晩の6時ごろ暴徒を乗せた自動車が1台,2台と集まりはじめ,その数は三,四十台になりました。警官が到着して検問を始め,御国農場に対して不穏な行為に出ないように警告しました。彼らは夜おそくまで農場の前のハイウェイを行ったり来たりしていましたが,警官隊がいるためにハイウェイを通るだけで,農場襲撃計画を実行できませんでした。それは農場の人すべてにとって緊張の一夜でしたが,わたしたちは追随者に対するイエスの保証のことばをまざまざと思い起こしていました。「わたしの名のゆえにすべての人に憎まれるであろう。しかし,あなたがたの髪の毛一すじでも失われることはない」― ルカ 21:17,18。
前進をつづける
エホバの組織は今も前進をつづけています。1943年2月1日,外国で奉仕する宣教者を訓練するため,ものみの塔ギレアデ聖書学校が創立されることになり,その変化に伴ってわたしたちは協会のブルックリンの本部でふたたび働くことになりました。それは大きな特権です。わたしたちは今でもそこで奉仕しています。組織が小さな初まりから,本部に800人のメンバーを数える今日に至るまで成長してきたのを見るのは喜びでした。それは神の預言者の次のことばを思いおこさせます。「その小きものは千となりその弱きものは強国となるべしわれエホバその時いたらば速かにこの事をなさん」― イザヤ 60:22,文語。

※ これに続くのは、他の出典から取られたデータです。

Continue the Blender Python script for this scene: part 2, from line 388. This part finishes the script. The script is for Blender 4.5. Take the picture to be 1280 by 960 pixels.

世界最大の銀行預金も,わたしたちが神から授けられた栄光ある奉仕の宝を用いて得る満足をもたらしません。この「終りの日」にエホバが出現させた,よく働く幸福な組織を見るとき,神の約束の成就をそこに認めることができます。「義しきものはしゅろの樹のごとく栄えレバノンの香柏のごとくそだつべし エホバの宮にうえられしものはわれらの神の大庭にさかえん かれらは年老いてなほ果をむすび豊かにうるほひ緑の色みちみちてエホバの直きものなることを示すべし エホバはわが巌なり エホバには不義なし」。(詩 92:12-15,文語)進歩するエホバの組織と交わってきたわたしたちの心と精神は若やいでいます。エホバがほめられるように。